Time after time, that hope has been dashed, either through well-meaning publishing motions that are uncoordinated with the film promotion, or, more often, through simple disinterest and neglect.  The relatively tiny readership of the comics was not even an afterthought to the army in charge of marketing the latest tentpole.  A good example of the perfunctory nature of efforts are Marvel’s MCU “Prelude” comics, typically one-shots or micro-series that show up a couple of weeks ahead of a film launch and provide the barest, least-revealing morsels of backstory or connective tissue for the movie.

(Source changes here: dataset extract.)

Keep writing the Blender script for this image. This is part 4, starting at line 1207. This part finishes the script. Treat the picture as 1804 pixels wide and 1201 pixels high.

DC did a much better job coordinating a publishing strategy with its creatively and commercially successful videogame properties in the first half of the 2010s.  The Injustice: Gods Among Us and Arkham-themed comics were no afterthought: they were solid prequels that set up the world of the games and could stand on their own as comics.  Problem is, they were digital-first: a sensible approach considering the target audience, but unhelpful from a retail standpoint until the monthly titles and collected editions started making their way to the direct market.  The problem is, by that time, the new audience had already read them digitally; these physical artifacts were mostly aimed at existing comic book customers.

Dreaming of connected worlds.  The scripted podcasts offer another bite at the transmedia apple, which is why Marvel’s recent announcement around spinning the Wastelanders podcasts into comics is so encouraging (see “Preview: ‘Wastelanders’ One-Shots Covers“).  Adapting or tying in a comic to a movie or game can feel cheap because the comic can only offer a limited, stylized version of the most seductive and dynamic eye candy that money can buy.  But podcasts lack a visual component.  The artwork would complement, not compete with, the story, particularly when you are dealing with characters that already have a well-established visual identity.

For this reason, Marvel’s tentative first steps here could be the beginning of a larger opportunity to spin off comics that either adapt the podcasts, are set in the same world, or provide some bonus story content to listeners while adding something new and different to the experience.  If you really wanted to get fancy, you could include gamified elements like embedded codes, clues or contests to spur conversation on social media and cross-pollinate the comics audience with the podcast fans and vice versa.

It also makes business sense. If you’re promoting a do-or-die multi-hundred-million-dollar feature film or platform videogame, marketers would be hard-pressed to justify not spending every penny of their budget to drive sales of whatever big expensive thing they are selling.  But podcasts, even ones featuring top-drawer talent, don’t represent that kind of financial commitment, and the return on investment isn’t as straightforward as number of games or tickets sold.

You get the sense that the creative divisions between media and publishing that exist in these giant companies are too great for deeper collaboration beyond opportunistic one-shots, even if someone, somewhere thought it was a good idea.  If so, that would be too bad.  The past 20 years have been mostly a one-way pipeline between the IP that originated in the comics and the media instances that have reached a mass audience without doing much to help the publishing side be more sustainable.

This new turn of the media wheel offers a chance to change that in ways that make business and creative sense.  And it starts with listening.

The opinions expressed in this column are solely those of the writer(s), and do not necessarily reflect the views of the editorial staff of ICv2.com.